What you will do:
Return the listing word for word, as given.

[Given material start]

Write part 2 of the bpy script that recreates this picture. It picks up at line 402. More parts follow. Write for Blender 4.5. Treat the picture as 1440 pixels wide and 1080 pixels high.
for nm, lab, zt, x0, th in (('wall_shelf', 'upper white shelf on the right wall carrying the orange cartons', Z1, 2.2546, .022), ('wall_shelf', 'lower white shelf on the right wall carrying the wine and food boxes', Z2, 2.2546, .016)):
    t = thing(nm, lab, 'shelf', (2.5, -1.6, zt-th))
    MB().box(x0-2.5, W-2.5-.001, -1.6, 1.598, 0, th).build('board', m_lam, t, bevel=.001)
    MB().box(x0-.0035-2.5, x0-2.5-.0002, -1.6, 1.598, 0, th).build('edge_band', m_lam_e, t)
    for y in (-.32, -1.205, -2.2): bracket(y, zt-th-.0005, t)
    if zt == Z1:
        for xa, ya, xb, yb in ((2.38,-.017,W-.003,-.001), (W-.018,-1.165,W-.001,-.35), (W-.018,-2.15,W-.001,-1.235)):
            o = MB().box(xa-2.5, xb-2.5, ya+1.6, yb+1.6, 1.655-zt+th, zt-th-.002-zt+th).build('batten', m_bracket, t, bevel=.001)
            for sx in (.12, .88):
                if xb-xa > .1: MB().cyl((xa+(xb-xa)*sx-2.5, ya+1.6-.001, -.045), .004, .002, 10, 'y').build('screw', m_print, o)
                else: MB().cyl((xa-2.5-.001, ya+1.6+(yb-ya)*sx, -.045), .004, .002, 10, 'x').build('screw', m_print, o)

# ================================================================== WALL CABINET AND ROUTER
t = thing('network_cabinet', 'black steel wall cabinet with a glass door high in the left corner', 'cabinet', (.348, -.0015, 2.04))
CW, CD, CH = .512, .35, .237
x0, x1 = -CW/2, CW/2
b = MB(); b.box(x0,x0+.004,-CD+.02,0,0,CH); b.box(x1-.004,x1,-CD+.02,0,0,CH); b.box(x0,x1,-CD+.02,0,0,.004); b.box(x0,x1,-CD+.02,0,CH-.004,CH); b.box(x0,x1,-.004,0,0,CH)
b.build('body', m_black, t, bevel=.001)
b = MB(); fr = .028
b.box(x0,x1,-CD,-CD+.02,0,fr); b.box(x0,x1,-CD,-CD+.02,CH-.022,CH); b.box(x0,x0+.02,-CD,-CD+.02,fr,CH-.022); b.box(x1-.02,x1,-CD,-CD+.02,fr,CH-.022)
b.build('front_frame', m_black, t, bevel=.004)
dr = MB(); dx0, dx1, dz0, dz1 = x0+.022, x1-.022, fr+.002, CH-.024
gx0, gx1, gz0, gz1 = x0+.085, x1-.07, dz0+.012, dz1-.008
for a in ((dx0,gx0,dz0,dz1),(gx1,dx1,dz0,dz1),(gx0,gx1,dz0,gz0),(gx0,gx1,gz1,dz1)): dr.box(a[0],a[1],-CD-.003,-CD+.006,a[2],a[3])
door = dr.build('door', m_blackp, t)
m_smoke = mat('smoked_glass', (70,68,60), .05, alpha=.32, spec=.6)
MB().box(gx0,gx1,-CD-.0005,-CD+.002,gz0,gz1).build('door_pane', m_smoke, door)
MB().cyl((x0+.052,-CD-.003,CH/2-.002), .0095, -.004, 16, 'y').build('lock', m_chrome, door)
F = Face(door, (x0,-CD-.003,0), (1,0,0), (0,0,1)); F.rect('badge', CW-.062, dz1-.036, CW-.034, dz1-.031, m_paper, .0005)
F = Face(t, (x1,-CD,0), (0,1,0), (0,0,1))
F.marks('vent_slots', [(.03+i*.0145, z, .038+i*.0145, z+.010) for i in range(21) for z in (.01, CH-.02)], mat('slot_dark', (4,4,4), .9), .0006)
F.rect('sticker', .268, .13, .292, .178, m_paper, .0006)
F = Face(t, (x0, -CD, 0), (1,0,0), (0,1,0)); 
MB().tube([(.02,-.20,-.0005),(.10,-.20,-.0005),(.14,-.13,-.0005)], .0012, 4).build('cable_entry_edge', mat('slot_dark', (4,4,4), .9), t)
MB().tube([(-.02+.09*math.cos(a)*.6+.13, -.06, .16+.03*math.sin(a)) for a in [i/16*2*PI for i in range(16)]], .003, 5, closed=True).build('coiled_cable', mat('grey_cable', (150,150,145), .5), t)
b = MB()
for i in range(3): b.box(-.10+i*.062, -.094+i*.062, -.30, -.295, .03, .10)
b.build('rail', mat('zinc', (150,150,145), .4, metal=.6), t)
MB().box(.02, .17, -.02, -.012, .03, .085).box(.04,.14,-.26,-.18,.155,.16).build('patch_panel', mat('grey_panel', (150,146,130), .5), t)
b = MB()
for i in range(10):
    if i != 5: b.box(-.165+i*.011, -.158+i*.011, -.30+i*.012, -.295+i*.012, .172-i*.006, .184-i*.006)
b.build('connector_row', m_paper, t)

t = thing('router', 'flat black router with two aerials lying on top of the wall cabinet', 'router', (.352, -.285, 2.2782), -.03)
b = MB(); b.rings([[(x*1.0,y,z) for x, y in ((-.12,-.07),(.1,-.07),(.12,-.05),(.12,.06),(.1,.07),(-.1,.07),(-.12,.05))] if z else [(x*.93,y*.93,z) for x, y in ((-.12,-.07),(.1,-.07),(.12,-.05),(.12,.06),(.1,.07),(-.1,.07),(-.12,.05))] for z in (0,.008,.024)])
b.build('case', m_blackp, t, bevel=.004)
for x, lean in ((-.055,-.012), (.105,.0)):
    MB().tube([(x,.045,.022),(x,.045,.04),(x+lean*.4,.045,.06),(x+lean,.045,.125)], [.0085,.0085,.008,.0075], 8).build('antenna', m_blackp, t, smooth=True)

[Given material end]

The completed task:
Write part 2 of the bpy script that recreates this picture. It picks up at line 402. More parts follow. Write for Blender 4.5. Treat the picture as 1440 pixels wide and 1080 pixels high.
for nm, lab, zt, x0, th in (('wall_shelf', 'upper white shelf on the right wall carrying the orange cartons', Z1, 2.2546, .022), ('wall_shelf', 'lower white shelf on the right wall carrying the wine and food boxes', Z2, 2.2546, .016)):
    t = thing(nm, lab, 'shelf', (2.5, -1.6, zt-th))
    MB().box(x0-2.5, W-2.5-.001, -1.6, 1.598, 0, th).build('board', m_lam, t, bevel=.001)
    MB().box(x0-.0035-2.5, x0-2.5-.0002, -1.6, 1.598, 0, th).build('edge_band', m_lam_e, t)
    for y in (-.32, -1.205, -2.2): bracket(y, zt-th-.0005, t)
    if zt == Z1:
        for xa, ya, xb, yb in ((2.38,-.017,W-.003,-.001), (W-.018,-1.165,W-.001,-.35), (W-.018,-2.15,W-.001,-1.235)):
            o = MB().box(xa-2.5, xb-2.5, ya+1.6, yb+1.6, 1.655-zt+th, zt-th-.002-zt+th).build('batten', m_bracket, t, bevel=.001)
            for sx in (.12, .88):
                if xb-xa > .1: MB().cyl((xa+(xb-xa)*sx-2.5, ya+1.6-.001, -.045), .004, .002, 10, 'y').build('screw', m_print, o)
                else: MB().cyl((xa-2.5-.001, ya+1.6+(yb-ya)*sx, -.045), .004, .002, 10, 'x').build('screw', m_print, o)

# ================================================================== WALL CABINET AND ROUTER
t = thing('network_cabinet', 'black steel wall cabinet with a glass door high in the left corner', 'cabinet', (.348, -.0015, 2.04))
CW, CD, CH = .512, .35, .237
x0, x1 = -CW/2, CW/2
b = MB(); b.box(x0,x0+.004,-CD+.02,0,0,CH); b.box(x1-.004,x1,-CD+.02,0,0,CH); b.box(x0,x1,-CD+.02,0,0,.004); b.box(x0,x1,-CD+.02,0,CH-.004,CH); b.box(x0,x1,-.004,0,0,CH)
b.build('body', m_black, t, bevel=.001)
b = MB(); fr = .028
b.box(x0,x1,-CD,-CD+.02,0,fr); b.box(x0,x1,-CD,-CD+.02,CH-.022,CH); b.box(x0,x0+.02,-CD,-CD+.02,fr,CH-.022); b.box(x1-.02,x1,-CD,-CD+.02,fr,CH-.022)
b.build('front_frame', m_black, t, bevel=.004)
dr = MB(); dx0, dx1, dz0, dz1 = x0+.022, x1-.022, fr+.002, CH-.024
gx0, gx1, gz0, gz1 = x0+.085, x1-.07, dz0+.012, dz1-.008
for a in ((dx0,gx0,dz0,dz1),(gx1,dx1,dz0,dz1),(gx0,gx1,dz0,gz0),(gx0,gx1,gz1,dz1)): dr.box(a[0],a[1],-CD-.003,-CD+.006,a[2],a[3])
door = dr.build('door', m_blackp, t)
m_smoke = mat('smoked_glass', (70,68,60), .05, alpha=.32, spec=.6)
MB().box(gx0,gx1,-CD-.0005,-CD+.002,gz0,gz1).build('door_pane', m_smoke, door)
MB().cyl((x0+.052,-CD-.003,CH/2-.002), .0095, -.004, 16, 'y').build('lock', m_chrome, door)
F = Face(door, (x0,-CD-.003,0), (1,0,0), (0,0,1)); F.rect('badge', CW-.062, dz1-.036, CW-.034, dz1-.031, m_paper, .0005)
F = Face(t, (x1,-CD,0), (0,1,0), (0,0,1))
F.marks('vent_slots', [(.03+i*.0145, z, .038+i*.0145, z+.010) for i in range(21) for z in (.01, CH-.02)], mat('slot_dark', (4,4,4), .9), .0006)
F.rect('sticker', .268, .13, .292, .178, m_paper, .0006)
F = Face(t, (x0, -CD, 0), (1,0,0), (0,1,0)); 
MB().tube([(.02,-.20,-.0005),(.10,-.20,-.0005),(.14,-.13,-.0005)], .0012, 4).build('cable_entry_edge', mat('slot_dark', (4,4,4), .9), t)
MB().tube([(-.02+.09*math.cos(a)*.6+.13, -.06, .16+.03*math.sin(a)) for a in [i/16*2*PI for i in range(16)]], .003, 5, closed=True).build('coiled_cable', mat('grey_cable', (150,150,145), .5), t)
b = MB()
for i in range(3): b.box(-.10+i*.062, -.094+i*.062, -.30, -.295, .03, .10)
b.build('rail', mat('zinc', (150,150,145), .4, metal=.6), t)
MB().box(.02, .17, -.02, -.012, .03, .085).box(.04,.14,-.26,-.18,.155,.16).build('patch_panel', mat('grey_panel', (150,146,130), .5), t)
b = MB()
for i in range(10):
    if i != 5: b.box(-.165+i*.011, -.158+i*.011, -.30+i*.012, -.295+i*.012, .172-i*.006, .184-i*.006)
b.build('connector_row', m_paper, t)

t = thing('router', 'flat black router with two aerials lying on top of the wall cabinet', 'router', (.352, -.285, 2.2782), -.03)
b = MB(); b.rings([[(x*1.0,y,z) for x, y in ((-.12,-.07),(.1,-.07),(.12,-.05),(.12,.06),(.1,.07),(-.1,.07),(-.12,.05))] if z else [(x*.93,y*.93,z) for x, y in ((-.12,-.07),(.1,-.07),(.12,-.05),(.12,.06),(.1,.07),(-.1,.07),(-.12,.05))] for z in (0,.008,.024)])
b.build('case', m_blackp, t, bevel=.004)
for x, lean in ((-.055,-.012), (.105,.0)):
    MB().tube([(x,.045,.022),(x,.045,.04),(x+lean*.4,.045,.06),(x+lean,.045,.125)], [.0085,.0085,.008,.0075], 8).build('antenna', m_blackp, t, smooth=True)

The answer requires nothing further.